So Foot

Fernando Torres

- – JPS

El Niño

“Dans ma famille, on n’était pas des footeux. À la maison, personne n’avait d’équipe préférée. La première équipe que j’ai commencé à suivre, c’est le Super Depor. Mon père est galicien, et tous les étés nous allions passer nos vacances là-bas. Moi, tout ce que je savais du football à ce moment-là, c’était ce qu’on me racontait du Depor pendant mes vacances. Je n’aimais pas vraiment le football. C’est peut-être pour ça que je ne suis pas devenu fan du Real Madrid… C’est au contact de mon grand-père que tout a changé. Il vivait dans un petit village près de Madrid. Dans son salon, il y avait une assiette décorative sur laquelle était gravé l’écusson de l’Atléti, et je me souviens qu’il sortait toujours se promener pour écouter les matchs avec sa petite radio. Je le vois encore s’énerver en écoutant les commentair­es du match. Quand je lui demandais pourquoi il ne regardait pas les matchs à la télévision plutôt que de les écouter à la radio, il me disait: ‘Petit,

je ne peux pas infliger ça à mes nerfs!’ C’était au-dessus de ses forces. Moi, ça m’intriguait de le voir comme ça, je ne comprenais pas vraiment. Du coup, je lui posais un tas de question sur l’Atlético. Je suis devenu fan de ce club sans même les avoir vus jouer. Quand t’écoutais mon grand-père parler de l’Atléti, c’était difficile de ne pas adhérer. Il me disait: ‘L’Atlético, c’est un combat. Peu importe que nous ne soyons pas les meilleurs, le plus important, c’est de lutter pour défendre ses valeurs.’
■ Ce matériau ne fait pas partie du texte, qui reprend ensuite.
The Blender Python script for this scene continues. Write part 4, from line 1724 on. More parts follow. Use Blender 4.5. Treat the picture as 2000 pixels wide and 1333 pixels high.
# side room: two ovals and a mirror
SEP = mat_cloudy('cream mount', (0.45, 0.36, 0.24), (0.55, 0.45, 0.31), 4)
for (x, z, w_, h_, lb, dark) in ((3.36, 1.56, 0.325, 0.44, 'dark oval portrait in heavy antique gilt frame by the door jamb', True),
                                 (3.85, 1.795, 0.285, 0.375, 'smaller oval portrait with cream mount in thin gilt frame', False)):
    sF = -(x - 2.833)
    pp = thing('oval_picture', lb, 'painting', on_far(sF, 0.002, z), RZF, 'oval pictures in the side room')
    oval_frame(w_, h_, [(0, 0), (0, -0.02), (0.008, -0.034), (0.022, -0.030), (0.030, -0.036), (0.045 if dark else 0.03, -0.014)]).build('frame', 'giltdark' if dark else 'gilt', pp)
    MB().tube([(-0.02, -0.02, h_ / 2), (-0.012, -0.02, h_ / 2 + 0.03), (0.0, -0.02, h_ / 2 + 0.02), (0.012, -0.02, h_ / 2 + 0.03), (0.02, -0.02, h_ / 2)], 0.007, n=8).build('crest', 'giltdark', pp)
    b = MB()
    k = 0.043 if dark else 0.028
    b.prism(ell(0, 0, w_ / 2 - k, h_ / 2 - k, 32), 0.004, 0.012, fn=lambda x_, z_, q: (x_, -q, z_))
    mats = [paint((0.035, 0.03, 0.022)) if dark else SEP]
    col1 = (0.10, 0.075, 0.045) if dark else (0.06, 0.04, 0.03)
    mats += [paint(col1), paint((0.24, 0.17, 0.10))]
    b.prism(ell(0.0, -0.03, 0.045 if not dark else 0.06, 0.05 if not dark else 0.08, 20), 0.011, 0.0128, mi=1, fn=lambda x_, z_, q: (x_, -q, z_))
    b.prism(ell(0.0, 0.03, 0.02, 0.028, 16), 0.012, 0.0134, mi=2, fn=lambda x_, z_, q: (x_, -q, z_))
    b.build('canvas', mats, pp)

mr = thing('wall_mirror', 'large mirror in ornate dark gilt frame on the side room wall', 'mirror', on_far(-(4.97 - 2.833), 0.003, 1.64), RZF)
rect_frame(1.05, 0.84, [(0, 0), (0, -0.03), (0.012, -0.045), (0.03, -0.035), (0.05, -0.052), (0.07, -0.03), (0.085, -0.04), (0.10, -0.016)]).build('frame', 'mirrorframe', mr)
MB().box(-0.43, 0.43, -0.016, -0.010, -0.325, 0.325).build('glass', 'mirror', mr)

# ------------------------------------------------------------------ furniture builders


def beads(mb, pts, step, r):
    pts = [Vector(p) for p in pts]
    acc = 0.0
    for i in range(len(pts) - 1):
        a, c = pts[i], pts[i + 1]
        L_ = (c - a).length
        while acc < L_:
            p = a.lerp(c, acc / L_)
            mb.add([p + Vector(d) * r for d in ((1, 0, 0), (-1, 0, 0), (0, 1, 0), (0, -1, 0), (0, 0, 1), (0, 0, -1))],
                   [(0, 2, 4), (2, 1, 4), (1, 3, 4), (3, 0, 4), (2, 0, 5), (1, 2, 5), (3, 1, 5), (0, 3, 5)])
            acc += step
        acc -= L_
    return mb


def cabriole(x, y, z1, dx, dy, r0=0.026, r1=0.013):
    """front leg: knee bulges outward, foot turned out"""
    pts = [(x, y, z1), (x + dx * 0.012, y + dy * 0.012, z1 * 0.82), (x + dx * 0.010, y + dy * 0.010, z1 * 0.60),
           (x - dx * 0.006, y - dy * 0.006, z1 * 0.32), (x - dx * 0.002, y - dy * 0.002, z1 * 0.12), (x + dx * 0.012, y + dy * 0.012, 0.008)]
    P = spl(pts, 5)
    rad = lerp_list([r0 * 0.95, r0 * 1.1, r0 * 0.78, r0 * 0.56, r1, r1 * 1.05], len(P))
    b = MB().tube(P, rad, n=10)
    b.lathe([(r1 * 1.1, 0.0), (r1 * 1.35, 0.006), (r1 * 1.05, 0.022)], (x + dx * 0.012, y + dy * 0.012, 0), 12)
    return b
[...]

Il avait raison. L’Atlético, ce n’est pas seulement une équipe de football, c’est un sentiment. Une manière d’aborder la vie. Il faut se bagarrer, lutter. J’aimais bien le côté ‘seuls contre tous’. J’ai fini par regarder des matchs, et là, je me suis rendu compte que j’avais choisi d’être pour un club qui ne gagnait pas beaucoup… Je m’en foutais. Dans la vie, de toute façon, tu perds plus que tu ne gagnes. Dans ton travail, en amour, à l’école… On passe notre vie à perdre. Mais quoi qu’il arrive, tu n’as pas le droit de baisser les bras. Le plaisir est beaucoup plus important quand tu t’es battu sans relâche pour quelque chose qui paraissait, au début, inaccessib­le. Je me souviens qu’après l’Euro 2008, un vieux monsieur m’a arrêté dans les rues de Madrid pour me remercier de mon but en finale. ‘Fernando, je suis supporter du Real Madrid, mais quand tu as marqué, tu m’as ému comme jamais!’ Le sport espagnol dans sa globalité est une lueur d’espoir dans une société qui n’en a pas beaucoup. Alonso, Nadal, les basketteur­s, les footballeu­rs… Nous ne sommes pas différents des gens que nous croisons dans la rue. La majorité d’entre nous sont issus de quartiers modestes. Si des mecs comme nous ont pu devenir champions du monde, c’est qu’il y a de l’espoir. Moi, je joue au football pour les gens. J’aime l’idée qu’ils disent ‘on a gagné’ au lieu de ‘ils ont gagné’.”